En version originale, Rama est interprété par Ben Wright. Né à Londres le 5 mai 1915, l’acteur britannique débute au cinéma et à la télévision au milieu des années 1930. À l’affiche de Well Done, Henry, il apparaît dans L’Exilé, Les Amants Traqués, Les Rats du Désert, Prince Vaillant et Massacre à Sand Creek. Installé aux États-Unis, il continue avec Témoin à Charge, Voyage au Centre de la Terre, Le Monde Perdu, Jugement à Nuremberg, Les Révoltés du Bounty, Cléopâtre, My Fair Lady, La Mélodie du Bonheur, La Canonnière du Yang-Tsé ou bien encore L’Étau. Ben Wright prête par ailleurs sa voix à Roger dans Les 101 Dalmatiens et à Grimsby dans La Petite Sirène. Il disparaît le 2 juillet 1989 à l’âge de soixante-quatorze ans.

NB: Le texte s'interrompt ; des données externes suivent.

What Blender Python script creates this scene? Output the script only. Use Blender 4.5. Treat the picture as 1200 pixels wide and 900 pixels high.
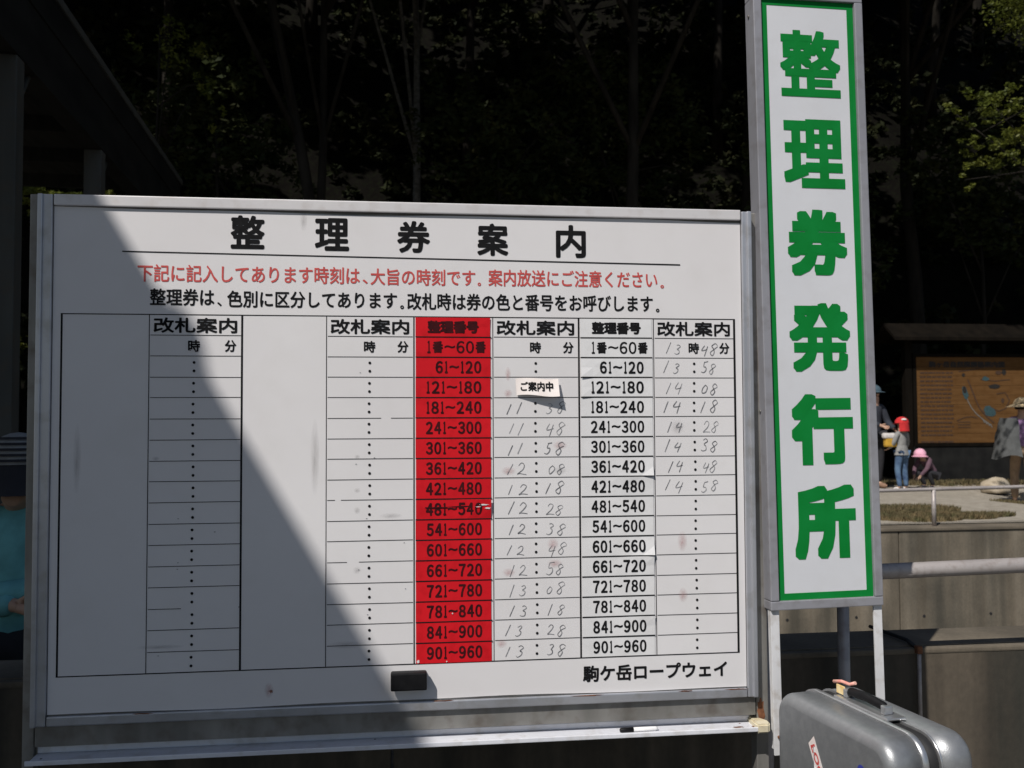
import bpy, bmesh, math, random
import numpy as np
from mathutils import Vector, Matrix, noise
R = math.radians
random.seed(7); rng = np.random.default_rng(7)
for o in list(bpy.data.objects): bpy.data.objects.remove(o)
SC = bpy.context.scene; COL = SC.collection

# ------------------------------------------------------------ camera
cam = bpy.data.cameras.new('camera'); camo = bpy.data.objects.new('camera', cam); COL.objects.link(camo)
cam.sensor_width = 36; cam.lens = 32.7; cam.clip_end = 900; cam.clip_start = .05
yaw, pitch, roll = R(7.006), R(2.239), R(-.2795)
fw = Vector((math.sin(yaw)*math.cos(pitch), math.cos(yaw)*math.cos(pitch), math.sin(pitch)))
rt = Vector((math.cos(yaw), -math.sin(yaw), 0)); up = rt.cross(fw)
r2 = rt*math.cos(roll)+up*math.sin(roll); u2 = -rt*math.sin(roll)+up*math.cos(roll)
m = Matrix((r2, u2, -fw)).transposed().to_4x4(); m.translation = Vector((.8171, -2.3885, 1.42))
camo.matrix_world = m
cam.dof.use_dof = True; cam.dof.focus_distance = 2.5; cam.dof.aperture_fstop = 7.0
SC.camera = camo
# ------------------------------------------------------------ light
SUN = Vector((.547, .65, -1)).normalized()          # direction the sunlight travels
w = bpy.data.worlds.new('World'); SC.world = w; w.use_nodes = True
nt = w.node_tree; bg = nt.nodes['Background']
sky = nt.nodes.new('ShaderNodeTexSky'); sky.sky_type = 'NISHITA'; sky.sun_disc = False
sky.sun_elevation = math.asin(-SUN.z); sky.sun_rotation = math.atan2(-SUN.x, -SUN.y)
nt.links.new(sky.outputs[0], bg.inputs[0]); bg.inputs[1].default_value = .061
sl = bpy.data.lights.new('sun', 'SUN'); sl.energy = 4.2; sl.angle = R(.5); sl.color = (1, .955, .9)
so = bpy.data.objects.new('sun', sl); COL.objects.link(so); so.rotation_euler = SUN.to_track_quat('-Z', 'Y').to_euler(); so.location = (-6, -8, 14)
SC.view_settings.view_transform = 'Standard'; SC.view_settings.look = 'None'
SC.view_settings.exposure = 0; SC.view_settings.gamma = 1

# ------------------------------------------------------------ materials
def mat(name, c1, c2=None, scale=8, rough=.6, metal=0, bump=0, stretch=(1,1,1), detail=5, lo=.35, hi=.65, c3=None, s3=40, f3=.5, spec=None, trans=0, bscale=None):
    m = bpy.data.materials.new(name); m.use_nodes = True; n = m.node_tree; N = n.nodes; L = n.links
    b = N['Principled BSDF']; b.inputs['Roughness'].default_value = rough; b.inputs['Metallic'].default_value = metal
    if spec is not None: b.inputs['Specular IOR Level'].default_value = spec
    c1 = (*c1, 1)
    if c2 is None:
        b.inputs['Base Color'].default_value = c1; 
        if not bump: return m
        c2 = c1[:3]
    tc = N.new('ShaderNodeTexCoord'); mp = N.new('ShaderNodeMapping'); mp.inputs['Scale'].default_value = stretch
    L.new(tc.outputs['Object'], mp.inputs[0])
    nz = N.new('ShaderNodeTexNoise'); nz.inputs['Scale'].default_value = scale; nz.inputs['Detail'].default_value = detail
    L.new(mp.outputs[0], nz.inputs['Vector'])
    cr = N.new('ShaderNodeValToRGB'); cr.color_ramp.elements[0].position = lo; cr.color_ramp.elements[1].position = hi
    cr.color_ramp.elements[0].color = c1; cr.color_ramp.elements[1].color = (*c2, 1)
    L.new(nz.outputs[0], cr.inputs[0]); out = cr.outputs[0]
    if c3 is not None:
        n2 = N.new('ShaderNodeTexNoise'); n2.inputs['Scale'].default_value = s3; n2.inputs['Detail'].default_value = 6
        L.new(tc.outputs['Object'], n2.inputs['Vector'])
        r3 = N.new('ShaderNodeValToRGB'); r3.color_ramp.elements[0].position = .5; r3.color_ramp.elements[1].position = .72
        r3.color_ramp.elements[0].color = (0,0,0,1); r3.color_ramp.elements[1].color = (f3,f3,f3,1)
        L.new(n2.outputs[0], r3.inputs[0])
        mx = N.new('ShaderNodeMixRGB'); L.new(r3.outputs[0], mx.inputs[0]); L.new(out, mx.inputs[1]); mx.inputs[2].default_value = (*c3, 1)
        out = mx.outputs[0]
    L.new(out, b.inputs['Base Color'])
    if bump:
        bp = N.new('ShaderNodeBump'); bp.inputs['Strength'].default_value = 1; bp.inputs['Distance'].default_value = bump
        if bscale:
            n4 = N.new('ShaderNodeTexNoise'); n4.inputs['Scale'].default_value = bscale; n4.inputs['Detail'].default_value = 4
            L.new(tc.outputs['Object'], n4.inputs['Vector']); L.new(n4.outputs[0], bp.inputs['Height'])
        else: L.new(nz.outputs[0], bp.inputs['Height'])
        L.new(bp.outputs[0], b.inputs['Normal'])
    if trans:
        tr = N.new('ShaderNodeBsdfTranslucent'); L.new(out, tr.inputs[0]); ms = N.new('ShaderNodeMixShader'); ms.inputs[0].default_value = trans
        L.new(b.outputs[0], ms.inputs[1]); L.new(tr.outputs[0], ms.inputs[2]); L.new(ms.outputs[0], N['Material Output'].inputs[0])
    return m
M = {}
M['board'] = mat('board_enamel', (.71,.69,.695), (.75,.735,.74), 2.2, .42, c3=(.62,.60,.585), s3=9, f3=.22, spec=.35)
M['alu'] = mat('aluminium_frame', (.44,.45,.48), (.55,.56,.60), 5, .42, .65, stretch=(1,1,.3), c3=(.36,.35,.34), s3=22, f3=.6)
M['alud'] = mat('weathered_steel', (.20,.195,.18), (.34,.33,.31), 9, .5, .5, stretch=(1,1,.25), c3=(.13,.10,.08), s3=16, f3=.7)
M['ply'] = mat('weathered_backing', (.42,.39,.31), (.56,.53,.44), 14, .8, stretch=(1,1,.2), c3=(.14,.08,.04), s3=11, f3=.8, bump=.001)
M['tray'] = mat('white_tray', (.66,.67,.72), (.76,.77,.82), 12, .35, stretch=(.3,2,1), c3=(.45,.42,.38), s3=30, f3=.45)
M['cap'] = mat('yellowed_plastic', (.62,.54,.36), (.70,.64,.48), 25, .5, c3=(.30,.17,.08), s3=30, f3=.5)
M['rust'] = mat('rust', (.10,.035,.015), (.22,.09,.04), 60, .9, bump=.001)
M['black'] = mat('black_print', (.007,.007,.008), (.012,.012,.013), 60, .8, spec=.12)
M['line'] = mat('ruled_line', (.03,.03,.032), (.07,.07,.072), 30, .8, spec=.1)
M['redtxt'] = mat('red_print', (.50,.055,.05), (.60,.09,.08), 50, .5)
M['ink'] = mat('marker_ink', (.09,.09,.10), (.32,.32,.33), 90, .6)
M['ink2'] = mat('fading_marker_ink', (.14,.14,.15), (.40,.40,.41), 60, .6)
M['redplate'] = mat('red_magnet_sheet', (.58,.010,.018), (.66,.012,.020), 6, .6, c3=(.42,.006,.010), s3=35, f3=.5, spec=.12)
M['whiteplate'] = mat('white_magnet_sheet', (.72,.715,.72), (.78,.775,.78), 12, .38, c3=(.6,.59,.58), s3=40, f3=.3)
M['redblack'] = mat('black_print_on_red', (.06,.008,.01), (.03,.006,.008), 40, .8, spec=.1)
M['signwhite'] = mat('sign_white', (.62,.63,.66), (.67,.68,.71), 3, .5, c3=(.57,.57,.58), s3=14, f3=.3)
M['green'] = mat('sign_green', (.002,.185,.028), (.004,.21,.038), 12, .7, spec=.12)
M['steelw'] = mat('white_painted_steel', (.60,.60,.61), (.70,.70,.71), 18, .45, stretch=(1,1,.3), c3=(.40,.35,.3), s3=34, f3=.55)
M['pipe'] = mat('galvanised_pipe', (.34,.31,.30), (.46,.42,.40), 12, .5, .3, stretch=(.3,1,1), c3=(.25,.2,.17), s3=40, f3=.5)
M['paper'] = mat('curled_paper', (.78,.70,.66), (.84,.78,.75), 30, .7)
M['blackplastic'] = mat('black_plastic', (.004,.004,.005), (.008,.008,.009), 40, .55, bump=.0006, spec=.25)
M['alut'] = mat('matt_aluminium_top', (.60,.585,.59), (.70,.68,.685), 7, .5, .1, stretch=(.3,1,1), c3=(.5,.46,.44), s3=30, f3=.5)
M['signfr'] = mat('sign_frame_aluminium', (.27,.27,.295), (.34,.34,.37), 4, .5, .2, stretch=(1,1,.3), c3=(.2,.19,.19), s3=30, f3=.5)
M['felt'] = mat('dark_felt', (.03,.03,.032), (.05,.05,.05), 90, .95)
M['markw'] = mat('marker_white', (.8,.8,.8), rough=.3)
M['case'] = mat('silver_shell', (.27,.28,.29), (.31,.32,.33), 60, .42, .55, bump=.00035, bscale=420, c3=(.2,.2,.21), s3=9, f3=.25)
M['case2'] = mat('silver_rim', (.50,.51,.52), (.6,.6,.61), 30, .28, .8)
M['rubber'] = mat('black_rubber', (.010,.010,.011), (.016,.016,.017), 30, .7)
M['stickw'] = mat('sticker_paper', (.75,.66,.63), (.8,.74,.72), 60, .5)
M['stickb'] = mat('sticker_blue', (.03,.04,.28), (.05,.06,.34), 60, .4)
M['tag'] = mat('tag_tan', (.75,.5,.18), (.82,.68,.4), 60, .6)
M['tagred'] = mat('tag_pink', (.75,.3,.25), (.8,.5,.4), 60, .6)
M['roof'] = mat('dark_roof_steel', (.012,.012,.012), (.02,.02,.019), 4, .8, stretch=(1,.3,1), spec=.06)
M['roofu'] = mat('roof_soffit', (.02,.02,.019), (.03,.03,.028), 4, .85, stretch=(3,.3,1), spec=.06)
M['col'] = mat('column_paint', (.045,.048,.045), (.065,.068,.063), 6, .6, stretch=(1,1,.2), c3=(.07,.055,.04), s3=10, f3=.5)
M['ground'] = mat('gravel_asphalt', (.085,.08,.075), (.14,.135,.125), 30, .9, c3=(.2,.19,.17), s3=130, f3=.7, bump=.006)
M['path'] = mat('gravel_path', (.27,.24,.195), (.36,.325,.27), 8, .95, c3=(.20,.175,.14), s3=34, f3=.6, bump=.02, bscale=25)
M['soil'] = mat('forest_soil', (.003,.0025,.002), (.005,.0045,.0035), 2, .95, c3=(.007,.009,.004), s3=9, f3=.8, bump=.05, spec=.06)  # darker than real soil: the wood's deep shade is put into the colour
M['grass'] = mat('dry_grass', (.10,.085,.04), (.19,.14,.07), 4, .9, c3=(.07,.08,.025), s3=9, f3=.8, trans=.2)
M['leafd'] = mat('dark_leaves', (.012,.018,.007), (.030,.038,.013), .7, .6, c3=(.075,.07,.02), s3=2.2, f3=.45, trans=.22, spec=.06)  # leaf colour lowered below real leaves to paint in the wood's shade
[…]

En France, le rôle est offert à Jacques Degor. À l’affiche des (Les) Frangines, La Salamandre d’Or, Le Bluffeur, Illusions Perdues, L’Homme aux Cheveux Gris et L’Amour à la Bouche, l'artiste prête ponctuellement sa voix à Lee Marvin, Martin Landau, James Patterson et Yul Brynner.
Rama apparaît très ponctuellement dans les différentes adaptations en bande dessinée du (Le) Livre de la Jungle.

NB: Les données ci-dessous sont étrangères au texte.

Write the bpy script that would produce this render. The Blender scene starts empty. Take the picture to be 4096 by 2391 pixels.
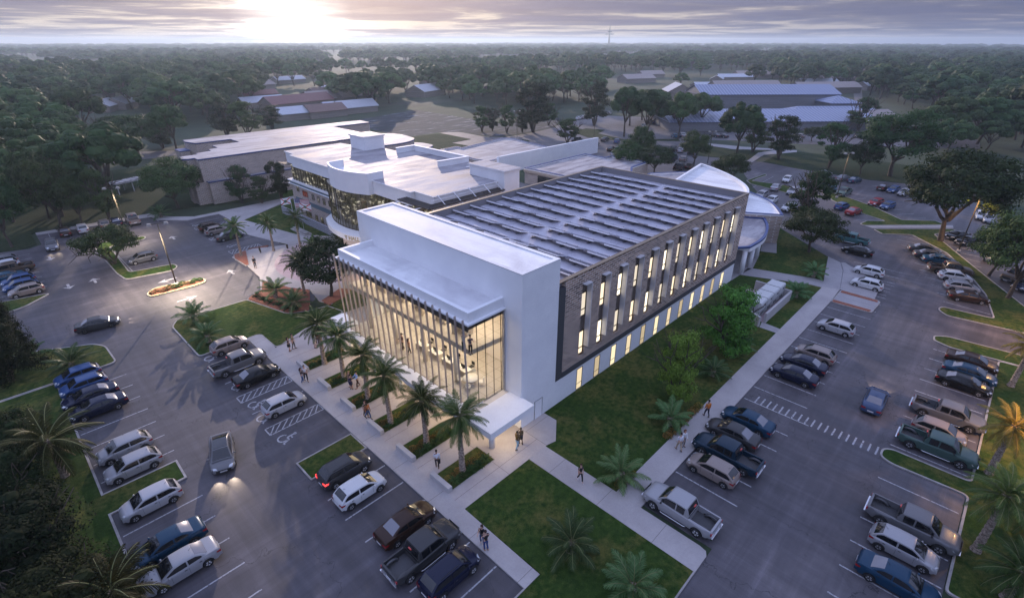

Étonnamment, son rôle n’est plus repris dans aucune autre production Disney. Il est notamment absent dans Le Livre de la Jungle 2 produit en 2003. Dans le film en prises de vues réelles The Jungle Book : Mowgli’s Story, son rôle de père adoptif de Mowgli est donné à Akela, interprété pour l'occasion par Clancy Brown. Dans la nouvelle version du (Le) Livre de la Jungle réalisée en 2016 par Jon Favreau, le rôle de Rama est également trappé. Le spectateur apprend alors que Mowgli a été adopté par Raksha avec l’accord d’Akela.
Simple figurant visible seulement une poignée de minutes, Rama n’en demeure pas moins un très beau personnage. Graphiquement impeccable, il permet d’apporter une belle dignité mais également beaucoup d’émotion au premier acte du (Le) Livre de la Jungle.